Francesc Colomer in Black Bread (Massa d’Or Produccions) Spains Official Selection not yet distributed in the US.

This was a film that featured previously on The Movie Rat during last year’s post about the Oscar Foreign Film Submission Process. It was a gutsy choice to submit this film over the likes of Almodovar’s The Skin I Live In, but I applaud gutsy choices such as Dogtooth. That and the fact that Villaronga is a director I’ve seen and like previously made me intrigued by this film.

One thing that’s a double-edged sword about it being Spain’s submission last year is its indigenous nature. It’s a film set in the the Catalan region and deals greatly with the Spanish Civil War and the aftermath thereof. It layers in horror elements, legend, drama, politics and coming-of-age with deft and not much bluntness. One’s familiarity with the vaguest aspects of the conflict will be aided greatly in viewing it.

The story divides itself neatly and the section whose title alludes to a later scene is the strongest.

7/10

Asterix and the Vikings

Asterix and the Vikings (M6 Films)

This is a movie that I have a rather unusual relationship with. I actually didn’t know about this fairly recent animated rendition of Asterix until I was in Orlando earlier this year. In Epcot, there was a book of the film and I got it. The book renders the movie fairly well and considering that I as a fan of Asterix was fairly disappointed in the live-action version I was excited.
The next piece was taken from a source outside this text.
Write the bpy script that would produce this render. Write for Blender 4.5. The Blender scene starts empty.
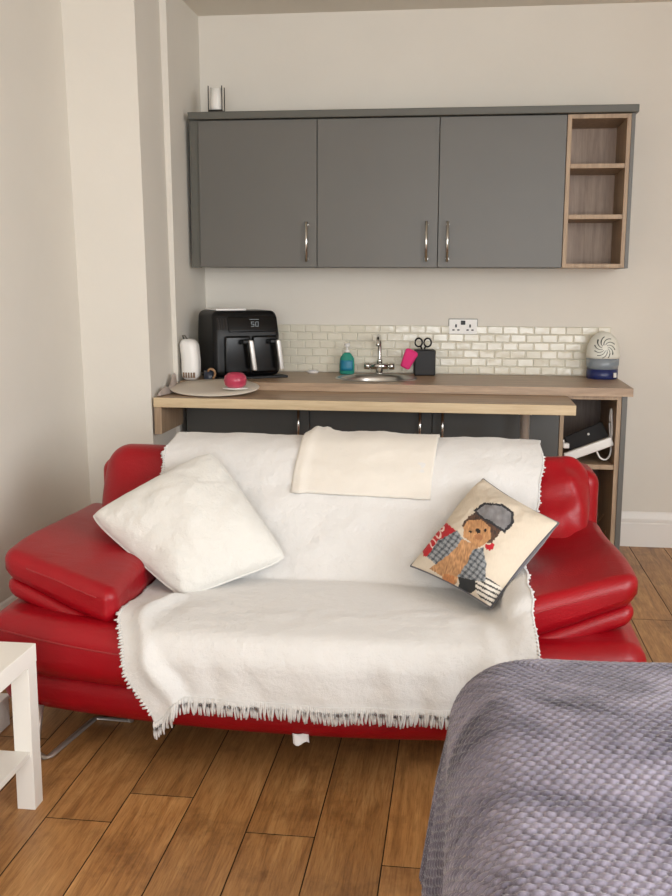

What it really goes to show is that putting production elements in place: music, dialogue, voice actors, the different animation techniques and effects employed made the movie so much more immersive than I imagined. From the book it seemed like standard fare: fun bordering on cute. The film that the book represents is a very fully realized version of the tale and is highly recommended to fans of this beloved character.